WHAT YOU WILL DO: The listing below holds a line with "Keep writing the" and a later line with "(.95, [[(0,2),(.5,0),(1,2)]]), '". Write out those two lines and every line between them, exactly, and nothing else.

Rows from a 3D scene dataset:
* * * * *

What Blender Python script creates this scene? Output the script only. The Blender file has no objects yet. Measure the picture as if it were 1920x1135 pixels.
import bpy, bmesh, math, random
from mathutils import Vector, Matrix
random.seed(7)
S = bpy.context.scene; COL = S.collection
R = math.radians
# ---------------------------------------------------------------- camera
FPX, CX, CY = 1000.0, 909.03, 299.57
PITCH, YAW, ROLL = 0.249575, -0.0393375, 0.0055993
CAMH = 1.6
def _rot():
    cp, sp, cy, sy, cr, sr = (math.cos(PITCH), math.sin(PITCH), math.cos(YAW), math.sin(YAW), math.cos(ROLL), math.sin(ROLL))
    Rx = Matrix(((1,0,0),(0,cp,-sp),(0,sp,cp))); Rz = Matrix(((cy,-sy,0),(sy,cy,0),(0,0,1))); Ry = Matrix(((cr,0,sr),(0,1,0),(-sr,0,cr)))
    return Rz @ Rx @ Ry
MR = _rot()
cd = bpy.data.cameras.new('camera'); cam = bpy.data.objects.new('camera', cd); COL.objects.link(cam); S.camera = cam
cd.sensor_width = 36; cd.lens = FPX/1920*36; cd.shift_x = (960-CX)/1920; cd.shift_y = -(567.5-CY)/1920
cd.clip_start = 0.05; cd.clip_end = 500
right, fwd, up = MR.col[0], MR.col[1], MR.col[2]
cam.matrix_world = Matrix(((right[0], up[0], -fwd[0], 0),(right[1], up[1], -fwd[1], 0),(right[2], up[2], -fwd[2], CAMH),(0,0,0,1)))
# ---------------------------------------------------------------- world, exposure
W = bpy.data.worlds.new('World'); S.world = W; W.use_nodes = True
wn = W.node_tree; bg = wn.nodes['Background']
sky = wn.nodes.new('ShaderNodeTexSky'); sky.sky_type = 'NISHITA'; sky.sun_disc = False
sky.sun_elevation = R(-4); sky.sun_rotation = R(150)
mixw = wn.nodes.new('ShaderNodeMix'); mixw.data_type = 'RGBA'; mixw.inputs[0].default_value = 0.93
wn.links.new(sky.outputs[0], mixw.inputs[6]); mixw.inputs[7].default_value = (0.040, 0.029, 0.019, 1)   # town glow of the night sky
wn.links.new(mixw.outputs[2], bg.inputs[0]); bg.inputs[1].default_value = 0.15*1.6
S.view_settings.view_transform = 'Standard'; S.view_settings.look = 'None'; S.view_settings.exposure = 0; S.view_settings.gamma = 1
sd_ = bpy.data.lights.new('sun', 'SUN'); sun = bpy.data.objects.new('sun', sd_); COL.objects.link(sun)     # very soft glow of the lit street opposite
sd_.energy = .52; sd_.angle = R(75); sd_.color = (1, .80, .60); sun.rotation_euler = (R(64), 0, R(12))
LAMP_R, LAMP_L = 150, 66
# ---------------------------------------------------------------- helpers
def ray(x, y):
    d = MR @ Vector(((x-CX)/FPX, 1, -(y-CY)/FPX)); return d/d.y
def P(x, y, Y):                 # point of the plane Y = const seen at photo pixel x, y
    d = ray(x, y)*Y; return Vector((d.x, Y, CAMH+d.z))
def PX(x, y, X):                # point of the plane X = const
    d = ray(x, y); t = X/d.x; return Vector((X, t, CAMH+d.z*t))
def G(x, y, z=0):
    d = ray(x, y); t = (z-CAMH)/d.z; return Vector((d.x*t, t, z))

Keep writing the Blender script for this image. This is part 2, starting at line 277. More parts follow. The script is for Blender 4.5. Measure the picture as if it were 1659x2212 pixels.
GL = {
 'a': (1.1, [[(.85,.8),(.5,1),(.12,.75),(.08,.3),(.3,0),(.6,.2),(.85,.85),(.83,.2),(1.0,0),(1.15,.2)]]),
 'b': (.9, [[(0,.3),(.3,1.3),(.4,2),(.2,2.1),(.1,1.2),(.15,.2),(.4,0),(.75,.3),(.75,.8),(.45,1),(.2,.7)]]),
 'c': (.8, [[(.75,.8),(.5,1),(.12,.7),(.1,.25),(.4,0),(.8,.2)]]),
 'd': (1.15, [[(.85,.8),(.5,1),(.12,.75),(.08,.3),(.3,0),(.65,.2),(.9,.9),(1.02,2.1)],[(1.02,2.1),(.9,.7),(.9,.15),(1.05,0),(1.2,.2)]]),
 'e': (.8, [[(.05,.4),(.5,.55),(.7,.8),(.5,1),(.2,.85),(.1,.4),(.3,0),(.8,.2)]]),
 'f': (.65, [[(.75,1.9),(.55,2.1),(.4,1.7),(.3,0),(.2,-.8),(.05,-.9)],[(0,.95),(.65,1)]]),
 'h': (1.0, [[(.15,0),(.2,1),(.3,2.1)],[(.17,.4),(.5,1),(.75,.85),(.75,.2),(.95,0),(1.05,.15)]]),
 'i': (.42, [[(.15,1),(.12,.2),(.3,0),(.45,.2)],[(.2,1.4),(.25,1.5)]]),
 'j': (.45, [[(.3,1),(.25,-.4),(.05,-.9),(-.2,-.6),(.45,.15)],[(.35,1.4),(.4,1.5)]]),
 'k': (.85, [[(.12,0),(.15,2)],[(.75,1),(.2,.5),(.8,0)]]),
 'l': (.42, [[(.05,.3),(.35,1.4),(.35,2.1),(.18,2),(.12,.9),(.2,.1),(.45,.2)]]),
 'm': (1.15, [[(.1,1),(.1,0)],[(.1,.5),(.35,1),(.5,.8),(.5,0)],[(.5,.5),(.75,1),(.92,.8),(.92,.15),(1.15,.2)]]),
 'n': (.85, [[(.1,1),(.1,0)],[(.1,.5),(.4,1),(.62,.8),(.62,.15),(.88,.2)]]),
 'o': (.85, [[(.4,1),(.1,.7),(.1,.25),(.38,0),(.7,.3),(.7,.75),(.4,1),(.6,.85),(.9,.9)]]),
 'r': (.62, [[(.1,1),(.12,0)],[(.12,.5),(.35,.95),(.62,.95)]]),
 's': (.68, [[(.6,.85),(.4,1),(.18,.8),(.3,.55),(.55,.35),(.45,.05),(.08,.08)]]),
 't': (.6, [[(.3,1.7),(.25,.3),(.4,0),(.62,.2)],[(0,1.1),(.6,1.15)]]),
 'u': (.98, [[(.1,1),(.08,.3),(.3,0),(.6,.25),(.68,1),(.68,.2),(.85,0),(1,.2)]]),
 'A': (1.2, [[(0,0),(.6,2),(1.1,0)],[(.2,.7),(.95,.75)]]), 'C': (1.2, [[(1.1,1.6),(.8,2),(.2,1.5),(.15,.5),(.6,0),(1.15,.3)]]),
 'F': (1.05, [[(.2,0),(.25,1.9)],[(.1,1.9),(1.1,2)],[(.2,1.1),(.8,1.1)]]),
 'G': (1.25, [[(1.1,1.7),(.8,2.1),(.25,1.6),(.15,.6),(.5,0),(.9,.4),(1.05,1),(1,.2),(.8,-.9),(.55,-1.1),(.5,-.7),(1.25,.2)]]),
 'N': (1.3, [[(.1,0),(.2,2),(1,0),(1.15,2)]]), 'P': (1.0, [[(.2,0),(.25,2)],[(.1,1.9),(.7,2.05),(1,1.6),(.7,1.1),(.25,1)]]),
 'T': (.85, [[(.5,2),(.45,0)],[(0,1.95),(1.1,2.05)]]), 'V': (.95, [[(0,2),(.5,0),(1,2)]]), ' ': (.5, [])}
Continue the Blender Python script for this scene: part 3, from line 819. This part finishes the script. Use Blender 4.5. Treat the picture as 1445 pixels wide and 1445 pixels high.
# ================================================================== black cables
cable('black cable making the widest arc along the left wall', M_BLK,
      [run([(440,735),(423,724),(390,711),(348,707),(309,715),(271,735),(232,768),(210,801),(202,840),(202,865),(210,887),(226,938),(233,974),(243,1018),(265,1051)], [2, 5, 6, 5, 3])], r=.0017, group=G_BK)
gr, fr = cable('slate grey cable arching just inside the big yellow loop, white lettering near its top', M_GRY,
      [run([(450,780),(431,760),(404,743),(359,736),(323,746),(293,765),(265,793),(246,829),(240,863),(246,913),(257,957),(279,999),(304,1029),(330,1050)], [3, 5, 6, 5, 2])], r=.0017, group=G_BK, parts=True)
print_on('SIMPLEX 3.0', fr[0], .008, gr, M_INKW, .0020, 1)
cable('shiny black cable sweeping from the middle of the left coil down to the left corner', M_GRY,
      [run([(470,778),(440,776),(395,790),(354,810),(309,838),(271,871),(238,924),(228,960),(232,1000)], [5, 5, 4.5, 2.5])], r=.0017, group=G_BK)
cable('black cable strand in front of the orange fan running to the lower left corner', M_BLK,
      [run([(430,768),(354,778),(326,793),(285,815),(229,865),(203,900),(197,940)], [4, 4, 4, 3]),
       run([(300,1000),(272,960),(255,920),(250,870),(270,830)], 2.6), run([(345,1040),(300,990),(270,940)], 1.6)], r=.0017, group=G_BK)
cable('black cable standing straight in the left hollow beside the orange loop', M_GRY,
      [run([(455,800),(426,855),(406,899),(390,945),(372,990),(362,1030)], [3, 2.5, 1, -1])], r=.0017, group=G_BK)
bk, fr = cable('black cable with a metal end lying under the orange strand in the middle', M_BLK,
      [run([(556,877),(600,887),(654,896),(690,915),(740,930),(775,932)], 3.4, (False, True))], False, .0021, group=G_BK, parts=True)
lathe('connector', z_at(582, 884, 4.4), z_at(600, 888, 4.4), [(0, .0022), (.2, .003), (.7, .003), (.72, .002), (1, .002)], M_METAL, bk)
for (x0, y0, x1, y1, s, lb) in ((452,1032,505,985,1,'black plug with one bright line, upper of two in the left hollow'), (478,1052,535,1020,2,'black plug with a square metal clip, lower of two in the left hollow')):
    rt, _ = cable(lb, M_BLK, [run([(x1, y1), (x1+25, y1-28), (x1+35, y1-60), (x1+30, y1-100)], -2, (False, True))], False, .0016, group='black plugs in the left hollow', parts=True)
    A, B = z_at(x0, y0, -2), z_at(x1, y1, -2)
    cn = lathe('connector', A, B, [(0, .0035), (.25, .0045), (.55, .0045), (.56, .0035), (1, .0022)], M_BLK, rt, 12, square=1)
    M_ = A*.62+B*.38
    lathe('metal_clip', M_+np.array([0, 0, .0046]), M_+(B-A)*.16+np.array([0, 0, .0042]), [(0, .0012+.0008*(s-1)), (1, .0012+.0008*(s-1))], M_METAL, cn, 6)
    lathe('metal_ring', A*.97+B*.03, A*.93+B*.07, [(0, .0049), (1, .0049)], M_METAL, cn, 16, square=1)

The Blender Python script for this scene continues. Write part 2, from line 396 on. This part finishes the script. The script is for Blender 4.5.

* * * * *

EXERCISE OUTPUT:
Keep writing the Blender script for this image. This is part 2, starting at line 277. More parts follow. The script is for Blender 4.5. Measure the picture as if it were 1659x2212 pixels.
GL = {
 'a': (1.1, [[(.85,.8),(.5,1),(.12,.75),(.08,.3),(.3,0),(.6,.2),(.85,.85),(.83,.2),(1.0,0),(1.15,.2)]]),
 'b': (.9, [[(0,.3),(.3,1.3),(.4,2),(.2,2.1),(.1,1.2),(.15,.2),(.4,0),(.75,.3),(.75,.8),(.45,1),(.2,.7)]]),
 'c': (.8, [[(.75,.8),(.5,1),(.12,.7),(.1,.25),(.4,0),(.8,.2)]]),
 'd': (1.15, [[(.85,.8),(.5,1),(.12,.75),(.08,.3),(.3,0),(.65,.2),(.9,.9),(1.02,2.1)],[(1.02,2.1),(.9,.7),(.9,.15),(1.05,0),(1.2,.2)]]),
 'e': (.8, [[(.05,.4),(.5,.55),(.7,.8),(.5,1),(.2,.85),(.1,.4),(.3,0),(.8,.2)]]),
 'f': (.65, [[(.75,1.9),(.55,2.1),(.4,1.7),(.3,0),(.2,-.8),(.05,-.9)],[(0,.95),(.65,1)]]),
 'h': (1.0, [[(.15,0),(.2,1),(.3,2.1)],[(.17,.4),(.5,1),(.75,.85),(.75,.2),(.95,0),(1.05,.15)]]),
 'i': (.42, [[(.15,1),(.12,.2),(.3,0),(.45,.2)],[(.2,1.4),(.25,1.5)]]),
 'j': (.45, [[(.3,1),(.25,-.4),(.05,-.9),(-.2,-.6),(.45,.15)],[(.35,1.4),(.4,1.5)]]),
 'k': (.85, [[(.12,0),(.15,2)],[(.75,1),(.2,.5),(.8,0)]]),
 'l': (.42, [[(.05,.3),(.35,1.4),(.35,2.1),(.18,2),(.12,.9),(.2,.1),(.45,.2)]]),
 'm': (1.15, [[(.1,1),(.1,0)],[(.1,.5),(.35,1),(.5,.8),(.5,0)],[(.5,.5),(.75,1),(.92,.8),(.92,.15),(1.15,.2)]]),
 'n': (.85, [[(.1,1),(.1,0)],[(.1,.5),(.4,1),(.62,.8),(.62,.15),(.88,.2)]]),
 'o': (.85, [[(.4,1),(.1,.7),(.1,.25),(.38,0),(.7,.3),(.7,.75),(.4,1),(.6,.85),(.9,.9)]]),
 'r': (.62, [[(.1,1),(.12,0)],[(.12,.5),(.35,.95),(.62,.95)]]),
 's': (.68, [[(.6,.85),(.4,1),(.18,.8),(.3,.55),(.55,.35),(.45,.05),(.08,.08)]]),
 't': (.6, [[(.3,1.7),(.25,.3),(.4,0),(.62,.2)],[(0,1.1),(.6,1.15)]]),
 'u': (.98, [[(.1,1),(.08,.3),(.3,0),(.6,.25),(.68,1),(.68,.2),(.85,0),(1,.2)]]),
 'A': (1.2, [[(0,0),(.6,2),(1.1,0)],[(.2,.7),(.95,.75)]]), 'C': (1.2, [[(1.1,1.6),(.8,2),(.2,1.5),(.15,.5),(.6,0),(1.15,.3)]]),
 'F': (1.05, [[(.2,0),(.25,1.9)],[(.1,1.9),(1.1,2)],[(.2,1.1),(.8,1.1)]]),
 'G': (1.25, [[(1.1,1.7),(.8,2.1),(.25,1.6),(.15,.6),(.5,0),(.9,.4),(1.05,1),(1,.2),(.8,-.9),(.55,-1.1),(.5,-.7),(1.25,.2)]]),
 'N': (1.3, [[(.1,0),(.2,2),(1,0),(1.15,2)]]), 'P': (1.0, [[(.2,0),(.25,2)],[(.1,1.9),(.7,2.05),(1,1.6),(.7,1.1),(.25,1)]]),
 'T': (.85, [[(.5,2),(.45,0)],[(0,1.95),(1.1,2.05)]]), 'V': (.95, [[(0,2),(.5,0),(1,2)]]), ' ': (.5, [])}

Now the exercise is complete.